Quasi dimenticato, snobbato per prima dall’Agenzia delle entrate, uno strumento ormai solo sulla carta ha conosciuto una breve intensissima settimana di ribalta, seconda sola al 2008, quando in cinque minuti l’Agenzia delle entrate pubblicò on-line le dichiarazioni dei redditi di tutti i contribuenti italiani (che giorno fu quello!).

Si è quasi bissato lo scontento, le critiche, la rivolta, tanto da dover sterilizzare con atto di indirizzo l’applicazione di un decreto ministeriale di aggiornamento dei coefficienti per effettuare l’accertamento sintetico. Il governo in primis e l’amministrazione a ruota si sono precipitati a un ripensamento della misura con paletti ulteriori al suo utilizzo. L’insegnamento è che agli italiani non puoi fare la morale fiscale, ma un accertamento sintetico motivato sì.

Intelligenza artificiale, primi test applicativi

È stato il debutto vero e proprio dell’utilizzo di sistemi più sofisticati di analisi del rischio negli accertamenti e nei controlli dell’Agenzia delle entrate e della Guardia di finanza. Se il primo esperimento concreto sono state le 700 mila lettere inviate come moral suasion sul concordato, il test ha avuto l’effetto di far arrabbiare non pochi contribuenti. Ma non c’è solo questo: moltissime lettere di compliance e avvisi bonari potranno contare su dati sempre più mirati e selettivi che portano a incassi sempre più in crescita per l’amministrazione.

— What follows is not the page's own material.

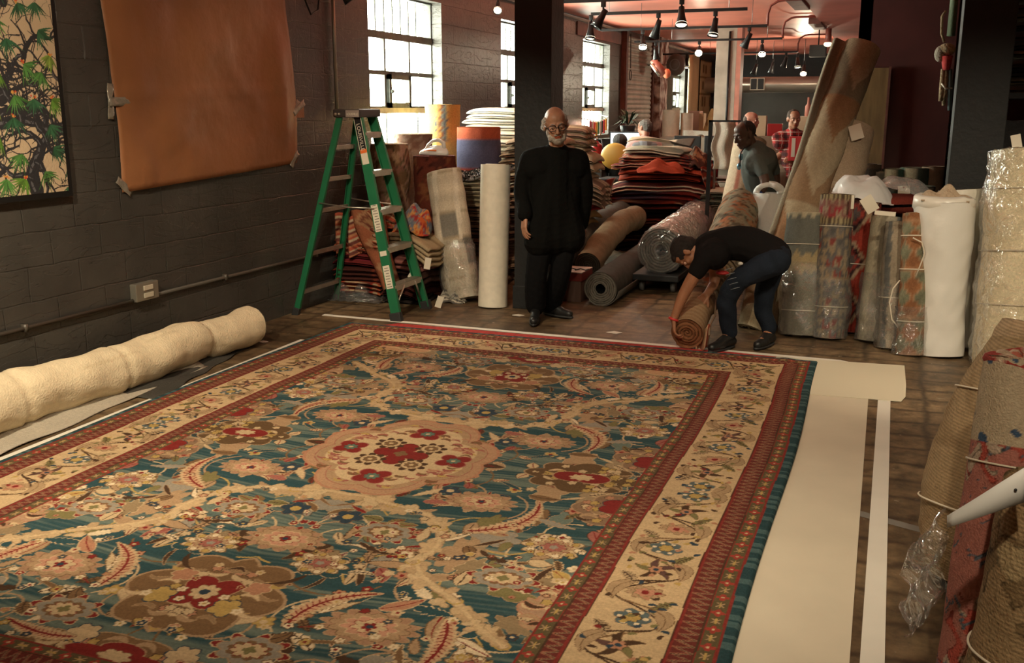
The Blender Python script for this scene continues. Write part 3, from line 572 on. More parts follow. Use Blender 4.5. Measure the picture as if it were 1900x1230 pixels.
# ================================================================ TEXTILE BUILDERS
def c_plain(col, amp=.12, seed=1, fine=0.):
    col = np.array(col)
    def f(s, t):
        k = 1 + amp * fnoise(s, t, 14, seed) + fine * np.sin(t * 520); return col * k[..., None]
    return f
def c_bands(bands, per, axis=1, wig=0., seed=2, amp=.08):
    """repeating bands; bands = [(fraction, colour), ...]"""
    ed = np.cumsum([b[0] for b in bands]); cl = np.array([b[1] for b in bands])
    def f(s, t):
        q = (t if axis else s) + wig * fnoise(s, t, 20, seed); p = (q / per) % 1 * ed[-1]; i = np.clip(np.searchsorted(ed, p), 0, len(cl) - 1)
        return cl[i] * (1 + amp * fnoise(s, t, 25, seed + 3))[..., None]
    return f
def c_kilim(cols, cw=.07, ch=.07, seed=3, amp=.1):
    cols = np.array(cols)
    def f(s, t):
        i = np.floor(s / cw); j = np.floor(t / ch); u = np.abs((s / cw) % 1 - .5) * 2; v = (t / ch) % 1
        k = ((i * 7 + j * 13 + seed * 5 + (i * j) % 3) % len(cols)).astype(int); tri = (u < v); k = np.where(tri, k, (k + 2) % len(cols))
        return cols[k] * (1 + amp * fnoise(s, t, 30, seed))[..., None]
    return f
def c_floral(bg, cols, sc=14, seed=4, th=.35):
    bg = np.array(bg)
    def f(s, t):
        out = np.ones(np.shape(s) + (3,)) * bg * (1 + .1 * fnoise(s, t, 30, seed))[..., None]
        for k, c in enumerate(cols):
            n = fnoise(s + .02 * np.sin(t * 70), t + .02 * np.sin(s * 60), sc * (1 + .25 * k), seed + 10 * k); out[n > th + .12 * k] = c
            out[np.abs(n - (th + .12 * k)) < .035] = np.array(c) * .45
        return out
    return f
def c_med(bg, cols, per=.34, seed=1):
    """stacked hooked medallions"""
    bg = np.array(bg)
    def f(s, t):
        u = ((s / .22) % 1 - .5) * .22; v = ((t / per) % 1 - .5) * per; d = np.abs(u) * 1.3 + np.abs(v); d = np.floor(d / .012) * .012
        out = np.ones(np.shape(s) + (3,)) * bg; n = len(cols)
        for k in range(n): out[d < .16 - .14 * k / n] = cols[k]
        return out * (1 + .1 * fnoise(s, t, 30, seed))[..., None]
    return f
mat('wool', vc=True, rough=.92, var=.12, vscale=70, bump=.5, bscale=170, spec=.12)
mat('ribwool', vc=True, rough=.92, var=.10, vscale=40, bump=.5, bscale=90, spec=.12, ribs=('Z', 30))
mat('ribwool_y', vc=True, rough=.92, var=.06, vscale=30, bump=.4, bscale=90, spec=.12)
mat('smooth_vc', vc=True, rough=.55, var=.06, vscale=20)
mat('string', (.66, .58, .45), .8); mat('card', (.66, .60, .48), .6); mat('card_print', (.16, .13, .10), .7)
film('film_clear', (.97, .98, .97), .30, .10, .7, 10, .05); film('film_milky', (.93, .94, .93), .45, .16, .8, 8, .22); film('film_white', (.9, .9, .88), .5, .25, .5, 6, .78)
def spine(p0, p1, n, bend=0., bdir=(0, 0, 1)):
    p0, p1 = np.array(p0, float), np.array(p1, float); t = np.linspace(0, 1, n)[:, None]
    return p0 * (1 - t) + p1 * t + np.array(bdir) * bend * np.sin(t * PI)
def roll_geo(P, r, cf, n=44, seed=1, amp=.008, flat=1., seam=True, groove=None, twist=0., upv=None):
    """outer skin of a rolled textile along the points P"""
    k = len(P); r = np.ones(k) * r if np.isscalar(r) else np.interp(np.linspace(0, 1, k), np.linspace(0, 1, len(r)), r)
    T = np.gradient(P, axis=0); T /= np.linalg.norm(T, axis=1)[:, None]; up0 = np.array(upv if upv is not None else ((0, 0, 1) if abs(T[0][2]) < .8 else (0, -1, 0)), float)
    th = np.linspace(0, 2 * PI, n, endpoint=False); L = np.concatenate([[0], np.cumsum(np.linalg.norm(P[1:] - P[:-1], axis=1))]); Q = np.zeros((k, n, 3))
    for i in range(k):
        x = np.cross(up0, T[i]); x /= np.linalg.norm(x); y = np.cross(T[i], x); a = th + twist * L[i]
        rad = r[i] * (1 + (.09 * (((th + .8) % (2 * PI)) / (2 * PI)) - .045 if seam else 0))
        Q[i] = P[i] + (rad * np.cos(a))[:, None] * x + (rad * flat * np.sin(a))[:, None] * y
    nrm = Q - P[:, None]; nrm /= np.linalg.norm(nrm, axis=2)[..., None]
    Q += nrm * wob(Q, amp, 5, seed)[..., None] + nrm * wob(Q, amp * .35, 17, seed + 1)[..., None]
    S = th[None] * r[:, None] * np.ones((k, n)); TT = L[:, None] * np.ones((k, n)); c = cf(S, TT)
    if groove:
        for g in groove:
            m = np.exp(-((TT - g * L[-1]) / .02) ** 2); Q -= nrm * (m * .018)[..., None]
    return Q, c
def cap_geo(ring, out, wraps, col, seed=1, hole=0., m=26, depth=.01):
    """spiral of the rolled-up layers seen at a roll's end"""
    c0 = ring.mean(0); n = len(ring); t = np.linspace(0, 1, m); Q = np.zeros((m, n, 3)); C = np.zeros((m, n, 3)); out = np.array(out); th = np.arange(n) / n
    for i, q in enumerate(t):
        f = 1 - q * (1 - hole); ph = ((f * wraps + th) % 1); d = -depth * (np.abs(ph - .5) * 2) ** 2 * (f < .99)
        Q[i] = c0 + (ring - c0) * f + out * (d[:, None] + .006 * math.sin(seed + q * 9))
        sh = np.where(np.abs(ph - .5) > .36, .38, 1.) if wraps else np.ones(n); C[i] = np.array(col) * (sh * (1 if f < .98 else 1))[:, None]  # shade in the gaps between wraps is put into the colour
    return Q, C
def make_roll(name, label, cat, p0, p1, r, cf, group=None, wraps=7, endcol=None, hole=0., m='wool', bend=0., bdir=(0, 0, 1), flat=1., amp=.008, seed=1, groove=None, ends=(0, 1), n=44, seam=True, nk=None, depth=.01, wrap=None, twist=0., origin=None):
    p0, p1 = Vector(p0), Vector(p1); L = (p1 - p0).length; P = spine(p0, p1, nk or max(8, int(L / .025)), bend, bdir)
    t_ = thing(name, label, cat, origin or (p0.x, p0.y, max(0, min(p0.z, p1.z) - 0)), group)
    Q, c = roll_geo(P, r, cf, n, seed, amp, flat, seam, groove, twist); b = MB(); b.grid(Q, cv=True, c=c); b.build('rolled_body', m, t_)
    ec = endcol if endcol is not None else c.reshape(-1, 3).mean(0) * .9
    for w_ in ends:
        e = MB(); ring = Q[0] if w_ == 0 else Q[-1]; o = (P[0] - P[1]) if w_ == 0 else (P[-1] - P[-2]); o = o / np.linalg.norm(o); E, Cc = cap_geo(ring, o, wraps, ec, seed, hole, depth=depth)
        if hole:
            H = np.stack([E[-1] - o * .02 * k + (E[-1].mean(0) - E[-1]) * .015 * k for k in range(1, 16)]); E = np.concatenate([E, H]); Cc = np.concatenate([Cc, np.ones((15, n, 3)) * .01])  # hollow core coloured near black, painting in its shade
        if w_ == 0: E = E[:, ::-1]; Cc = Cc[:, ::-1]
        e.grid(E, cv=True, c=Cc); e.build('rolled_end', m, t_)
    if wrap:
        W_ = MB(); k = len(Q); a0, a1 = wrap[1] if len(wrap) > 1 else (0, 1); i0, i1 = int(a0 * (k - 1)), int(a1 * (k - 1)) + 1
        S_ = Q[i0:i1]; cc = P[i0:i1][:, None]; nr = (S_ - cc); nr /= np.linalg.norm(nr, axis=2)[..., None]
        S_ = S_ + nr * (.010 + np.abs(wob(S_, .016, 16, seed + 5)) + np.abs(wob(S_, .008, 45, seed + 6)))[..., None]; W_.grid(S_, cv=True)
        for w_ in (0, 1):
            if (w_ == 0 and a0 <= 0) or (w_ == 1 and a1 >= 1):
                o = (P[0] - P[1]) if w_ == 0 else (P[-1] - P[-2]); o = o / np.linalg.norm(o); rg = S_[0] if w_ == 0 else S_[-1]
                E = np.stack([rg * (1 - q) + rg.mean(0) * q + o * .018 * math.sin(q * PI * .8) for q in np.linspace(0, .96, 9)]); E = E + o * wob(E, .006, 30, 3)[..., None]; W_.grid(E, cv=True)
        W_.build('plastic_wrap', wrap[0], t_)
    t_['_r'] = float(np.mean(r)); return t_, P, Q
def string_ring(t_, P, Q, f, r=.0035, knot=None, seed=0, name='string', loops=1):
    """cord tied round a roll at fraction f, bow and hanging tails at angle knot (index of ring)"""
    k = int(f * (len(Q) - 1)); ring = Q[k]; c0 = P[k]; b = MB(); d = ring - c0; q = c0 + d * 1.03 + (P[min(k + 1, len(P) - 1)] - P[k - 1]) * .0; b.tube(list(q) + [q[0]], r, 5, caps=False)
    if knot is not None:
        p = q[knot % len(q)]; o = (p - c0) / np.linalg.norm(p - c0); rr = random.Random(seed); sd = np.cross(o, [0, 0, 1]); sd /= np.linalg.norm(sd) + 1e-9
        b.ball(p + o * .006, .009, 6, 5)
        for sg in (-1, 1):
            l = rr.uniform(.05, .09); lp = [p + o * .012 + sd * sg * l * (.5 - .5 * math.cos(a)) * .9 + np.array([0, 0, 1]) * (l * .45 * math.sin(a) * (1 if sg > 0 else -1) - l * .4 * (.5 - .5 * math.cos(a))) for a in np.linspace(0, 2 * PI, 14)]
            b.tube(lp, r, 5, caps=False)
            l = rr.uniform(.08, .2); b.tube([p + o * .012 + sd * sg * l * .5 * u + np.array([0, 0, -1]) * l * u ** 1.5 for u in np.linspace(0, 1, 8)], r, 5)
    return b.build(name, 'string', t_)
def card_tag(t_, at_, size=(.06, .11), rot=0., tilt=0., face=None, name='tag', m='card', bend=0.):
    f = Vector(face or (-at_[0] * .2, -1, .1)).normalized(); x, y, _ = basis(f); cr, sr = math.cos(rot), math.sin(rot); u = x * cr + y * sr; v = y * cr - x * sr
    n = 7; P = np.zeros((2, n, 3))
    for i in range(2):
        for j in range(n):
            tt = j / (n - 1); P[i, j] = np.array(Vector(at_) + u * (i - .5) * size[0] - v * (tt * size[1]) + f * (.004 + bend * math.sin(tt * PI)))
    b = MB(); b.grid(P); Pb = P - np.array(f) * .0015; b.grid(Pb[::-1]); return b.build(name, m, t_)
def slab(b, c, w_, d, h, rot=0., seed=1, cf=None, sag=.0, amp=.012, n=26, m=22, soft=.5, tilt=(0, 0)):
    """one folded layer: rounded on all sides, following the pile underneath"""
    th = np.linspace(0, 2 * PI, n * 2, endpoint=False); ct, st = np.cos(th), np.sin(th); e = .32
    X = np.sign(ct) * np.abs(ct) ** e * w_ / 2; Z = np.sign(st) * np.abs(st) ** .75 * h / 2
    ys = np.sin(np.linspace(-PI / 2, PI / 2, m)); f = (1 - np.abs(ys) ** 6) ** .5
    P = np.zeros((m, 2 * n, 3)); P[:, :, 0] = X[None] * (.965 + .035 * f[:, None]); P[:, :, 2] = Z[None] * (.15 + .85 * f[:, None]); P[:, :, 1] = (ys * d / 2)[:, None]
    P[:, :, 0] += wob(np.stack([P[:, :, 1] * 2, P[:, :, 2] * 4, P[:, :, 0] * 0], -1), .018, 3, seed + 9)
    r2 = (P[:, :, 0] / (w_ / 2)) ** 2
    P[:, :, 2] += wob(P * np.array([1, 1, .2]), amp, 6, seed) - sag * np.abs(P[:, :, 0] / (w_ / 2)) ** 3 - sag * .6 * np.abs(P[:, :, 1] / (d / 2)) ** 3 + tilt[0] * P[:, :, 0] + tilt[1] * P[:, :, 1]
    S = np.cumsum(np.hypot(*(np.roll(np.stack([X, Z]), -1, 1) - np.stack([X, Z]))))[None] * np.ones((m, 1)); c_ = cf(S, P[:, :, 1] + seed * .37) if cf else None
    cr, sr = math.cos(rot), math.sin(rot); R = np.array([[cr, -sr, 0], [sr, cr, 0], [0, 0, 1]]); P = P @ R.T + np.array(tuple(c)); b.grid(P, cv=True, c=c_)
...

Agenzia delle entrate, cambio al vertice ma per un anno

Dicembre 2024 segna il passaggio del testimone tra il dimissionario direttore dell’Agenzia delle entrate Ernesto M. Ruffini e il suo direttore vicario nominato direttore Antonio Carbone. Troppi dossier tecnici aperti da perfezionare e chiudere e necessaria una veloce ricucitura dello strappo creato dalle dimissioni, con un’intervista al Corriere della Sera, del direttore Ruffini, ai vertici dell’amministrazione fiscale, tra Riscossione ed Entrate, da quasi dieci anni.

Un anno di guado e di riflessione in cui però l’Agenzia dovrà come sempre correre verso la digitalizzazione, gli obiettivi di recupero dell’evasione e l’attuazione di quello che manca della riforma fiscale.